ISLAMABAD: Prime Minister Shehbaz Sharif-led federal cabinet on Tuesday approved the imposition of 25 per cent sales tax on luxury items, fulfilling another condition set by the International Monetary Fund (IMF) for the revival $7 billion Extended Fund Facility (EFF) stalled for months, ARY News reported quoting sources.
The cabinet approved 25pc general sales tax (GST) on luxury items through a circulation summary. The formal notification will be issued by the Federal Board of Revenue in the coming days,
The summary approval was taken from the circulation for the notification of 25 pc ST from the federal cabinet. Now the Federal Board of Revenue (FBR) will issue a notification and the new rate will be applicable from March 1.
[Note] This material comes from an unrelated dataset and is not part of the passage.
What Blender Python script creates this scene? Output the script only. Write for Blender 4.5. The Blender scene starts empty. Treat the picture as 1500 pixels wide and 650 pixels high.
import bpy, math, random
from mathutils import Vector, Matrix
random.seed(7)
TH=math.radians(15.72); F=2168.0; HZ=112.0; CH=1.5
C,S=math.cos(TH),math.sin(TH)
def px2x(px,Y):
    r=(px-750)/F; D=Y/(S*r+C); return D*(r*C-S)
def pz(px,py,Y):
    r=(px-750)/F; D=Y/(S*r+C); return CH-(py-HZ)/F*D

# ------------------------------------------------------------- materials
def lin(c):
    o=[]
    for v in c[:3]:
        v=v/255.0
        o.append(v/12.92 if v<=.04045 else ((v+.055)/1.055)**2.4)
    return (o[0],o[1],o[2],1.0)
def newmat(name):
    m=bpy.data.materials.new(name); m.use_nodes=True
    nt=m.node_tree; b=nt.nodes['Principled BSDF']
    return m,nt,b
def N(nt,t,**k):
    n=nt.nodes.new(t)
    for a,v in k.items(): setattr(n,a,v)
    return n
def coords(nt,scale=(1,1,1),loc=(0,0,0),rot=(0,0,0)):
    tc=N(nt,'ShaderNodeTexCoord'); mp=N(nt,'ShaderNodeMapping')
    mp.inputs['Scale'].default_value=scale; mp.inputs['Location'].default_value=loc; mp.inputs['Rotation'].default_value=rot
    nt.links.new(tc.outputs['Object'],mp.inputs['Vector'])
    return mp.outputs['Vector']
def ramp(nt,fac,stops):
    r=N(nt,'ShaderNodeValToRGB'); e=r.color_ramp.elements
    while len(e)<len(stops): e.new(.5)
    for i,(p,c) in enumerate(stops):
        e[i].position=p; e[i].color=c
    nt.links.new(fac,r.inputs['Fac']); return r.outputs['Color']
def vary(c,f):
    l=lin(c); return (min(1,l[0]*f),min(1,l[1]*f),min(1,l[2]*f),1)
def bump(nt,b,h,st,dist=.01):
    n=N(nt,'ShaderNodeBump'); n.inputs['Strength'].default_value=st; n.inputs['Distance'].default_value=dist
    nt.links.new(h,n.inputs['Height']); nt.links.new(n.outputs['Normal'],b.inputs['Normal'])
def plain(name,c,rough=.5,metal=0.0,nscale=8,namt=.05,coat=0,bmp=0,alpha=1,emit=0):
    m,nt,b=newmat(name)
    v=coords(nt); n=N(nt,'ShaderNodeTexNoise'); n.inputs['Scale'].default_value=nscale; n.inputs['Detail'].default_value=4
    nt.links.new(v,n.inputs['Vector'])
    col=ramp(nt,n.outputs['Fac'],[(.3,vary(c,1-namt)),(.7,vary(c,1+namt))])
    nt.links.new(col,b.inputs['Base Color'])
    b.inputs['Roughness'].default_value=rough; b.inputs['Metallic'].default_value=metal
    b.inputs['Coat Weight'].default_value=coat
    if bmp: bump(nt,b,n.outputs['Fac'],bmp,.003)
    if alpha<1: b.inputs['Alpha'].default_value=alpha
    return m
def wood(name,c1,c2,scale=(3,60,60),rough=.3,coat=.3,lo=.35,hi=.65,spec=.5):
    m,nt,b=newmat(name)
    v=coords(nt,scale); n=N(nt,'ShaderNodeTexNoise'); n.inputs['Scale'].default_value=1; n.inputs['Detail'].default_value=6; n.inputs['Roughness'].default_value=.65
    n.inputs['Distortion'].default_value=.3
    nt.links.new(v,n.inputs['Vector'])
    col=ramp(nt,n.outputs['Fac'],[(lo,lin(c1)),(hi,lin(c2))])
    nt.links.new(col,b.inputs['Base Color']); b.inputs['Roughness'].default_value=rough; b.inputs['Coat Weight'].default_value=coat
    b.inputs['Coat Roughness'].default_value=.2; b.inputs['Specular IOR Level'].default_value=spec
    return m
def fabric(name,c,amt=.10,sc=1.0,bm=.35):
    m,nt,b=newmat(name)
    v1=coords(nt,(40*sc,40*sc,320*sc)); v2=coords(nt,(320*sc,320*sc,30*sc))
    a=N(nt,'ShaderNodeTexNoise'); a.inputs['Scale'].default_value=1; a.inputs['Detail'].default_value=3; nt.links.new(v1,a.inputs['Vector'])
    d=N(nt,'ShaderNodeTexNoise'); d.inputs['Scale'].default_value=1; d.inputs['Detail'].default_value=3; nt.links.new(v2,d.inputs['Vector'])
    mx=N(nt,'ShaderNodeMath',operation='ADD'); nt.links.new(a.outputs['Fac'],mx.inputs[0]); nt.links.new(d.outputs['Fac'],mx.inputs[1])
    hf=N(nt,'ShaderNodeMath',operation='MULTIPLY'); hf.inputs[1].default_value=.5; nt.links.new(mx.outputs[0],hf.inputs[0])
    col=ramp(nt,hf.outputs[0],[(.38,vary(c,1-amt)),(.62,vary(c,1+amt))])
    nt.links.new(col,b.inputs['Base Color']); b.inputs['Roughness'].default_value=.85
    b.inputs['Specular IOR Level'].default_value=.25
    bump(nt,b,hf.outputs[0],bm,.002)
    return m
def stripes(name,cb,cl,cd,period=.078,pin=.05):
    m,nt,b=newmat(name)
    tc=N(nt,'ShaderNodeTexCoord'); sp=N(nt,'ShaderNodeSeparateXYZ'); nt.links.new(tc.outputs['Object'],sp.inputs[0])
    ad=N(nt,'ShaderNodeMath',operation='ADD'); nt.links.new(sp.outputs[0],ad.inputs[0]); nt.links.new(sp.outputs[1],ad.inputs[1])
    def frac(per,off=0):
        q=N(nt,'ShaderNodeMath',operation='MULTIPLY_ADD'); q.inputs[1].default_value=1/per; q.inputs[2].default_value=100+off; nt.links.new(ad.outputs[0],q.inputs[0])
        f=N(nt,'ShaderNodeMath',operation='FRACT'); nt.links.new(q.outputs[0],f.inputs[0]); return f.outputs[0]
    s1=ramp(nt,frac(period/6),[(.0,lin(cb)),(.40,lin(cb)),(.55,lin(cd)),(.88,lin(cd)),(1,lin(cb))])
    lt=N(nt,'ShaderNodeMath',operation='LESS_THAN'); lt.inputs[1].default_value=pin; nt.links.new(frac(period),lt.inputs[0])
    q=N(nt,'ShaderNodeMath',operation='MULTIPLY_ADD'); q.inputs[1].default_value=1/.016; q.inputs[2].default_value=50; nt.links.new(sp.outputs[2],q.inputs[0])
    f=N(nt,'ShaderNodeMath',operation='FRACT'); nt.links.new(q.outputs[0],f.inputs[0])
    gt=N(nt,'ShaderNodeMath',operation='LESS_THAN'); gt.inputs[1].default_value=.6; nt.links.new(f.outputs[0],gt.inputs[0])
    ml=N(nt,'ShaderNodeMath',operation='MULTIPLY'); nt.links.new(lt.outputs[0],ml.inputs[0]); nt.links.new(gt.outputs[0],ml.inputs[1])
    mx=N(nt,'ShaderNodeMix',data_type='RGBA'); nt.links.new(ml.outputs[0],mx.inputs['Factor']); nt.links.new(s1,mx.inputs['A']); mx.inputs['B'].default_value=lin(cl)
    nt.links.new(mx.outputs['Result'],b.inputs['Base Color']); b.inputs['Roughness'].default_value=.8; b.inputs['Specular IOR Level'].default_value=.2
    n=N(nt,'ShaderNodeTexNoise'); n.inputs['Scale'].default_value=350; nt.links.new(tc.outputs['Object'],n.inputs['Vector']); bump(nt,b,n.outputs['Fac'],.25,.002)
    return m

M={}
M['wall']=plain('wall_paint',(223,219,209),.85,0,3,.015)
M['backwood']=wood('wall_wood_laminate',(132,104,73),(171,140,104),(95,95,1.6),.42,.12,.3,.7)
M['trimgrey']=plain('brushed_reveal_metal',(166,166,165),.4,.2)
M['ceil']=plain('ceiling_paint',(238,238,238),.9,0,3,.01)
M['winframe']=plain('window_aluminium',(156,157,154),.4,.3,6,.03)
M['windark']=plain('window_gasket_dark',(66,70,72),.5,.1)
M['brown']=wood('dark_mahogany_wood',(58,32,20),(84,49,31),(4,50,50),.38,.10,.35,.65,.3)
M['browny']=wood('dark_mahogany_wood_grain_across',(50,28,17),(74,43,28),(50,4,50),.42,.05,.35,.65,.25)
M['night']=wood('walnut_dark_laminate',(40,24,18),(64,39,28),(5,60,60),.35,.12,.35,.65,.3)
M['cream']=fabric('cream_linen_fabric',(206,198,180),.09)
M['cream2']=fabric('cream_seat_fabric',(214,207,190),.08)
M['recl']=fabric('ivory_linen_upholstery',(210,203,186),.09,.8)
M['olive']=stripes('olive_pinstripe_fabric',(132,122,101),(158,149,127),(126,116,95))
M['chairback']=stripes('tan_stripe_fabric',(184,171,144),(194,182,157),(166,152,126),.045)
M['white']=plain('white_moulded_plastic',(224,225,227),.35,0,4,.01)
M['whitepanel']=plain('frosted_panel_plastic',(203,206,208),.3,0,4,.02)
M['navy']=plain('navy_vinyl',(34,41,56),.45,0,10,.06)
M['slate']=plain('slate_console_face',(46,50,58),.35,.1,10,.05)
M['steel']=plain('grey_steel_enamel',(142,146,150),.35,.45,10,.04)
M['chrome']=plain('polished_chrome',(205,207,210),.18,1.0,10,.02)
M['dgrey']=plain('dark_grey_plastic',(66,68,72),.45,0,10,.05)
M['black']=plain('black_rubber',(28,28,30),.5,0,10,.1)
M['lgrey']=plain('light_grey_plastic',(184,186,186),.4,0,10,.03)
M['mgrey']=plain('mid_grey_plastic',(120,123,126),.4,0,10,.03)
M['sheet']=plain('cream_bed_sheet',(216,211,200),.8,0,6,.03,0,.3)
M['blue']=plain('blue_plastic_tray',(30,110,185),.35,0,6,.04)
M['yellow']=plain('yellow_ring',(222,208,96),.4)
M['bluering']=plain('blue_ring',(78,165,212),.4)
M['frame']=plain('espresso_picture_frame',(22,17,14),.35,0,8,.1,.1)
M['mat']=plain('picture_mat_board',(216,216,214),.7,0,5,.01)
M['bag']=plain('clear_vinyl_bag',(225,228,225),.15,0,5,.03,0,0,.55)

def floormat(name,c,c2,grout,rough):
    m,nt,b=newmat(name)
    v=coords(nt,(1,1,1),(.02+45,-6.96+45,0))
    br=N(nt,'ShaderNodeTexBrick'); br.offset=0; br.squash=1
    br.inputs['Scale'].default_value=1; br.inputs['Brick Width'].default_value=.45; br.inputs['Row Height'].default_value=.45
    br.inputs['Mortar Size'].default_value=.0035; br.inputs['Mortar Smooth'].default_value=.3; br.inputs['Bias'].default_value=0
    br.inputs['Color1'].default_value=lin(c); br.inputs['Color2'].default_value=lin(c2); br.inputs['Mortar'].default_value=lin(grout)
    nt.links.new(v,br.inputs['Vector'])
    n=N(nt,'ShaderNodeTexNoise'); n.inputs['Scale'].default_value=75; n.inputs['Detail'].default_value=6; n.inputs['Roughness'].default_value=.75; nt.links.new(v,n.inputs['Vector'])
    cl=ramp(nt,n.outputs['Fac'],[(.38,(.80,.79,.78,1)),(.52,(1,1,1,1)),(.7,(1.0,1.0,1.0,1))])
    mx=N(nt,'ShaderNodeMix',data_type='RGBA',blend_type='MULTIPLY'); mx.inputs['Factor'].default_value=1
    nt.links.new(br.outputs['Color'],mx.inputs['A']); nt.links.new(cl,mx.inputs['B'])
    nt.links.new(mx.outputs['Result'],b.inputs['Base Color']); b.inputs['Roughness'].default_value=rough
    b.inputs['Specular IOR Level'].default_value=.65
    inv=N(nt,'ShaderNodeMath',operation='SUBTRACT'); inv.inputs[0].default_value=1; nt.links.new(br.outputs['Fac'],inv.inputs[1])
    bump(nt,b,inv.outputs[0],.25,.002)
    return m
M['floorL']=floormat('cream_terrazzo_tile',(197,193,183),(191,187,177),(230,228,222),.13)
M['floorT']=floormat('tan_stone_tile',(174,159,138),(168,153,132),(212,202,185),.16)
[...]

The items on which 25pc GST was imposed included aerated water and juices, imported cars, mobile phones, cat and dog food, sanitary and bathroom wares, carpets (excluding Afghanistan), chandeliers and lighting devices or equipment, chocolates, cigarettes, confectionary items, corn flakes etc, cosmetics, shaving items, tissue papers, crockery, decoration/ornamental devices, doors and window frames, fish, footwear, fruits and dry fruits, furniture, homes appliances (CBU), luxury leather jackets and apparels, mattress and sleeping bags, frozen or processed meat, mobile phone (CBU), musical instruments, arms and ammunition, shampoos, sun glasses, tomato ketchup and sauces, travelling bags and suitcases.
Read more: PAKISTAN APPRISES IMF OF IMPLEMENTATION OF DEMANDS
The federal government also slapped 25 percent GST rate on locally manufactured luxury vehicles of 1,400cc and above.
The FBR has estimated that it will collect Rs15 billion in additional taxes through the enhanced GST rate of 25 percent in the four-month period.
‘IMF satisfied with measures’
According to sources, Pakistan and IMF held virtual negotiations on Monday for revival of loan program – stalled for months.
During the meeting, the lender expressed satisfaction over the country’s measures, while Pakistan insisted for early finalisation of the staff-level agreement.
Sources told ARY News that the negotiations were moving in a positive direction as the Fund did not place any new demands during the virtual session.
Sources claimed that the State Bank of Pakistan (SBP) apprised IMF representatives about the estimate collection of foreign exchange reserves of $10 billion till June. “Pakistan has also achieved future targets prior to the staff level agreement”, they added.
It is pertinent to mention here that the government has accelerated implementing IMF demands to unlock the loan tranche for the revival of country’s economy.